When I first moved from Washington, D.C. to Miami, I thought of myself as someone simply living in Miami, not yet one with the city. I had yet to shed my property-tax bearing Virginia license plate, and my work wardrobe leaned heavily towards dark suits, and most of my social life carried over from long-distance connections back in D.C. I was present in this new city, but I wasn’t part of it. For the first long while, I felt like a tourist who had overstayed his welcome.
After a while though, something shifted. Maybe it was when I found myself sweating through another August afternoon and realizing I had stopped checking the weather. Perhaps it was the moment I caught myself defending Miami to a New Yorker who made a blanket-statement comment about there being no real professionals in the city. While I agree there are few, there are certainly more than none. I remember joking to myself one day that I had officially become 51% Miami. I didn’t know if that moment came six months in or two years later, but there was a tipping point where the city stopped being the latest background and began to feel like a piece of me.

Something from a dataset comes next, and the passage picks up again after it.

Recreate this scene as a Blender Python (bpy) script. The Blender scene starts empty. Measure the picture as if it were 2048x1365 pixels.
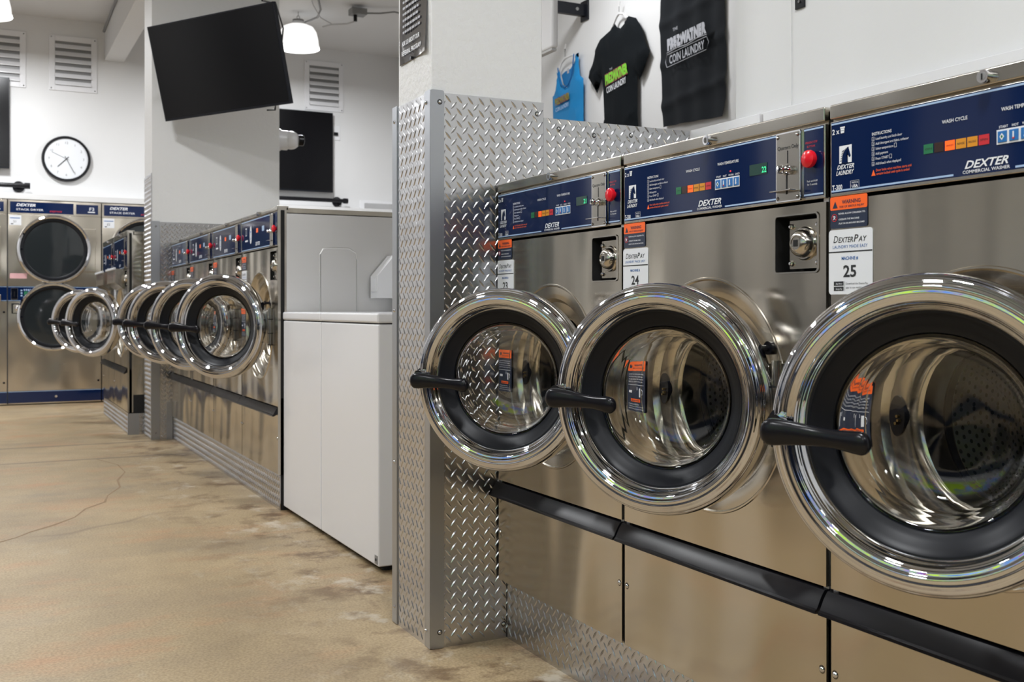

Identity is not static, and geography has a way of shaping us more than we realize. Cities impress themselves on us through their seasonality, climate, pace, architecture, and even the attitudes of the people who call them home. D.C. made me measured and professional; Miami loosened my grip, encouraged my individuality, my passion for the arts, and rewarded spontaneity. When I compare photos of myself from those years, I see not just a younger version of me, but two different people who carried themselves differently in part due to the places they lived. After settling into Miami, I've found that I carry myself with more confidence and boldness, grateful that my past self had the courage to start fresh in a city where I knew no one.
The question of when you “become” part of a place is difficult to pin down. It is not about days or years marked off on a calendar, but about how deeply you internalize the rhythms of your surroundings. For some, it happens the first time they feel homesick while traveling. For others, it might never come, even after decades in one place. A city becomes part of you when leaving feels like leaving a piece of yourself behind and when you start to recognize that you identify more with your new city than with the one you left.
I sometimes wonder what percentage of me is Miami now. Sixty? Seventy-five? The math is less important than the idea that we are subconsciously rebalancing ourselves by the day. Moving does not erase what came before, but it adds a new layer, like a sediment layer of rock in a canyon. Each place we’ve lived influences how we carry ourselves today.
If fate is the co-author of our choices, then geography is the stage where those choices play out. Both fate and geography guide the story of who we become, one through the doors that open unexpectedly and the other through the unnoticed surroundings of daily life. Maybe becoming “of a place” is not about hitting a feeling of a "majority," but about recognizing when a city has seeped into your identity so thoroughly that leaving it would mean adding another layer of sediment to who you are.